The International Archives of the Photogrammetry, Remote Sensing and Spatial Information Sciences
Publications Copernicus
Articles | Volume XLII-2
30 May 2018
 | 30 May 2018


N. Börlin, A. Murtiyoso, P. Grussenmeyer, F. Menna, and E. Nocerino

Keywords: Bundle adjustment, Camera model, Analytical Jacobians, Software, Photogrammetry, Tilt-shift lens

Abstract. In this paper we investigate how the residuals in bundle adjustment can be split into a composition of simple functions. According to the chain rule, the Jacobian (linearisation) of the residual can be formed as a product of the Jacobians of the individual steps.
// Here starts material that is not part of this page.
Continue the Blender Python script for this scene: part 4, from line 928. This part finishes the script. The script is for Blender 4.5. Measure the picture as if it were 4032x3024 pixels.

When implemented, this enables a modularisation of the computation of the bundle adjustment residuals and Jacobians where each component has limited responsibility. This enables simple replacement of components to e.g. implement different projection or rotation models by exchanging a module.
The technique has previously been used to implement bundle adjustment in the open-source package DBAT (Börlin and Grussenmeyer, 2013) based on the Photogrammetric and Computer Vision interpretations of Brown (1971) lens distortion model. In this paper, we applied the technique to investigate how affine distortions can be used to model the projection of a tilt-shift lens. Two extended distortion models were implemented to test the hypothesis that the ordering of the affine and lens distortion steps can be changed to reduce the size of the residuals of a tilt-shift lens calibration.
Results on synthetic data confirm that the ordering of the affine and lens distortion steps matter and is detectable by DBAT. However, when applied to a real camera calibration data set of a tilt-shift lens, no difference between the extended models was seen. This suggests that the tested hypothesis is false and that other effects need to be modelled to better explain the projection. The relatively low implementation effort that was needed to generate the models suggest that the technique can be used to investigate other novel projection models in photogrammetry, including modelling changes in the 3D geometry to better understand the tilt-shift lens.